THE LETTERS OF RALPH VAUGHAN WILLIAMS

Letter from Ralph Vaughan Williams to Alan Frank (OUP)

Letter No. VWL2551

Letter from Ralph Vaughan Williams to Alan Frank (OUP)

Letter No.: VWL2551


The White Gates,
Dorking,
Surrey.

27th November, 1952.

Dear Frank,1

Certainly I shall be delighted to let “Music and Musicians” print the programme notes.2  I originally wrote them about the Bradford Subscription Concerts, but I reserved my property in them, so I suppose I have the right to do as I like.
I am also sending a copy, if you do not object, to Mr. Russell of Manchester (who is doing the programme for Hallé),3 also one other Society in Manchester who want notes. I suppose that is all right?
The rehearsal went very well in Manchester, but I fear there are a good many revisions necessary which will rather horrify you. Roy Douglas has them in hand and will tell you all about them.

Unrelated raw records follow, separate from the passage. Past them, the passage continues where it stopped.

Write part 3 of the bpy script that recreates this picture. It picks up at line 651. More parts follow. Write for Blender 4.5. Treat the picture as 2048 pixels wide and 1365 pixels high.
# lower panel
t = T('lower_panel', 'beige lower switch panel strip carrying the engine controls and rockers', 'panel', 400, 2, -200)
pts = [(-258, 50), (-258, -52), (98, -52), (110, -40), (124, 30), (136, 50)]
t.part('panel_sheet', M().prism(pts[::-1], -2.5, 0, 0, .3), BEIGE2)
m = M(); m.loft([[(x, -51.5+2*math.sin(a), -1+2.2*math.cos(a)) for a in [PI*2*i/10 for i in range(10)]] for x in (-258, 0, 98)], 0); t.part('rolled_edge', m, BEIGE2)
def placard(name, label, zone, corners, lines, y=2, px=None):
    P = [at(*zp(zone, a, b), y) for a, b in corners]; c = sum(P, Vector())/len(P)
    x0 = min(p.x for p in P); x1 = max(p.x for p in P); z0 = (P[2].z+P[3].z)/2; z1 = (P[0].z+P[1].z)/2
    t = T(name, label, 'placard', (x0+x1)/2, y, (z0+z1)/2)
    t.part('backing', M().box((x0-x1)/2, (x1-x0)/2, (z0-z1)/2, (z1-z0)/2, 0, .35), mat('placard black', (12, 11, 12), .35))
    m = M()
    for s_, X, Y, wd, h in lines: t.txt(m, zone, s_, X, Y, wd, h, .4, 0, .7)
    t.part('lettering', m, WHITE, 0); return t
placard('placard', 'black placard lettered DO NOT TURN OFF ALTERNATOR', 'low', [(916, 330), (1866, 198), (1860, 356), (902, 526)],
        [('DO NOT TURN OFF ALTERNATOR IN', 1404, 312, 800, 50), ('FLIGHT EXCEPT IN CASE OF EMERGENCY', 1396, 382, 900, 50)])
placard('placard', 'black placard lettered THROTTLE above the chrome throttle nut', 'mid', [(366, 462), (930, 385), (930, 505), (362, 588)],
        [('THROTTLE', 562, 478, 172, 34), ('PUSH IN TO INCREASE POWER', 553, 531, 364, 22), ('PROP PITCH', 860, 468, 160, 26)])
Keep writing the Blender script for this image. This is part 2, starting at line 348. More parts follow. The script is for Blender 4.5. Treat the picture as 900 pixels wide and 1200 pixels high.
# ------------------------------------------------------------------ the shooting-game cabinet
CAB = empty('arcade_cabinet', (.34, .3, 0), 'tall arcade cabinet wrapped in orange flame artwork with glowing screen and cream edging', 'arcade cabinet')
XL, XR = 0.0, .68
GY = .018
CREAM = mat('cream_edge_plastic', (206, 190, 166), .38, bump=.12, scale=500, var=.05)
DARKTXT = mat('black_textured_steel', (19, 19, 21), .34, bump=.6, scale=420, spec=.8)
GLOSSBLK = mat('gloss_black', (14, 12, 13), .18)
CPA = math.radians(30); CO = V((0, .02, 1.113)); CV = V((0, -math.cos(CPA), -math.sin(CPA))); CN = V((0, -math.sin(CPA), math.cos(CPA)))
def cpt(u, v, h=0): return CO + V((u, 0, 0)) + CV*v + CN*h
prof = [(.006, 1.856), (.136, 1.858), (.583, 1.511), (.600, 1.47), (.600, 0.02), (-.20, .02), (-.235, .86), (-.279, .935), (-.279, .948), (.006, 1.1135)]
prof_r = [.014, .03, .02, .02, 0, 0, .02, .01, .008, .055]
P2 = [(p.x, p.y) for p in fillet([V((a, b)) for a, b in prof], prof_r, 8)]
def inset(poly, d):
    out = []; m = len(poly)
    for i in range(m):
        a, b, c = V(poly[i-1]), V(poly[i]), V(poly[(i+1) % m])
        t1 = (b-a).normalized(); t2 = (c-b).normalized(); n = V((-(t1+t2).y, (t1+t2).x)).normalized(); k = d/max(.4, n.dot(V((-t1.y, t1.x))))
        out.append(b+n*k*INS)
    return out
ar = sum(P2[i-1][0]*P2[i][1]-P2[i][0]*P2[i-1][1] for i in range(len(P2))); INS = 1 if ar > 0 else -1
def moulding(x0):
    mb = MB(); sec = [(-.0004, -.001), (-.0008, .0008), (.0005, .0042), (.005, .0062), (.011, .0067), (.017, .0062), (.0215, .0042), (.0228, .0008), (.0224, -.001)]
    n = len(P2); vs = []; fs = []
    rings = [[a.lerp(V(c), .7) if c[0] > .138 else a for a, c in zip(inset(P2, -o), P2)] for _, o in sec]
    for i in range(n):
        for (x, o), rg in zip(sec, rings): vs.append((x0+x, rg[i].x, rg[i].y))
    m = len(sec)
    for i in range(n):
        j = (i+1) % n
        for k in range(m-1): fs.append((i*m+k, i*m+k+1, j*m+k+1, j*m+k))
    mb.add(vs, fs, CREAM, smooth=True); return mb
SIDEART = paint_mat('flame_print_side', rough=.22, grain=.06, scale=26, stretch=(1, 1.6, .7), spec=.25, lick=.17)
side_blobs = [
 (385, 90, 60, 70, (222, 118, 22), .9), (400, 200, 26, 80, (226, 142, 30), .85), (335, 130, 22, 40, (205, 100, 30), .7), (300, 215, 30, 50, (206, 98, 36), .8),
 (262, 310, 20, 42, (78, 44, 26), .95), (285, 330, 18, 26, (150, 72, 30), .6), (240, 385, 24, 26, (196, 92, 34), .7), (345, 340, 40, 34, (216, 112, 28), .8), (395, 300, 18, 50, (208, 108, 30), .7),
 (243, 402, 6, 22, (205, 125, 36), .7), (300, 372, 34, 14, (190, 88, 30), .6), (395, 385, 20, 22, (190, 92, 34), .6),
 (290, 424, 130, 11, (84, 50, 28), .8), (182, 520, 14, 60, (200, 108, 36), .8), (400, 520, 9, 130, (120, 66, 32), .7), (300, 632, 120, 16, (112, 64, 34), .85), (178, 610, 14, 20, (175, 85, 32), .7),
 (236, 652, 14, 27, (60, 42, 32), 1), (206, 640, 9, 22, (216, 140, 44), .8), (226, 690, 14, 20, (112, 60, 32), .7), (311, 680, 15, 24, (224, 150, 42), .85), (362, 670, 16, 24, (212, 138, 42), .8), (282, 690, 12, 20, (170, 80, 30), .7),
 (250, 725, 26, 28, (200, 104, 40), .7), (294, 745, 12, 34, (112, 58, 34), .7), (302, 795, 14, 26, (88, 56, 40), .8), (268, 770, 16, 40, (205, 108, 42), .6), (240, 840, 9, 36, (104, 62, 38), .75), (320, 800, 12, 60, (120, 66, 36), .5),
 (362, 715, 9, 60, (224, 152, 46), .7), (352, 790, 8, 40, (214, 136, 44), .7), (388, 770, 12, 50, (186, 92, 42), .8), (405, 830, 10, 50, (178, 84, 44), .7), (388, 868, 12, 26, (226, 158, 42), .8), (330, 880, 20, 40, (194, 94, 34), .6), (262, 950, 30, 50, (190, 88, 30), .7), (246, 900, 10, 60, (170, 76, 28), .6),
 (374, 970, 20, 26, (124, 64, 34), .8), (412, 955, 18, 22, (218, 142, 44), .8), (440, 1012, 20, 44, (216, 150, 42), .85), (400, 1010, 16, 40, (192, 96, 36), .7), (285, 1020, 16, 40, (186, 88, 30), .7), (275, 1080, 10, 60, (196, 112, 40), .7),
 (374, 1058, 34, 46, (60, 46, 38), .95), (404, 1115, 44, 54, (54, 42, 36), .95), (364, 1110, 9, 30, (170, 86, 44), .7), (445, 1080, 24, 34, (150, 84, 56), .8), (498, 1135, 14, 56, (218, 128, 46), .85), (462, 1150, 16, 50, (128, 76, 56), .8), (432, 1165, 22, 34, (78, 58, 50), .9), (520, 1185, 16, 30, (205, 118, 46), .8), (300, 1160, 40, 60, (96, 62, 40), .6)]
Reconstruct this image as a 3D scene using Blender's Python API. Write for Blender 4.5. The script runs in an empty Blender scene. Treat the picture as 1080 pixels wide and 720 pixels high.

Now, with regard to your other letter.  I am so sorry I neglected to mention these negotiations about “Bridal Day” to you.  I somehow thought you knew all about it, which was stupid of me.
I think, as we have promised Television to have the first look in we must stick to that, and Cheltenham can, if they want to, alter their date.
I need hardly say I shall be delighted if you will, as usual, control the whole thing.  The people chiefly concerned are Hubert Foss, Kenneth Wright and Stanford Robinson, but what the function of each is I have not been able to make out.  At one point I have got to make some revisions and additions, but I am waiting for further instructions as to what these are to be before doing anything about it.4
Yrs

RWV
(R. Vaughan Williams).

Alan Frank, Esq.


1. Music Editor in succession to Norman Peterkin (1947); Head of Music from 1954 until his retirement in 1975.
2. For Sinfonia Antartica (Catalogue of Works 1952/2).
3. On ‘Mr Russell’ see VWL3316.
4. Frank had written on 26 November saying that the Bath Festival wanted to mount a performance of Bridal Day on 25 May, but that this was before the proposed television performance and that he was worried that television would be disappointed if their production was not the first performance.  He also asked if VW wanted Oxford University Press to handle the arrangements.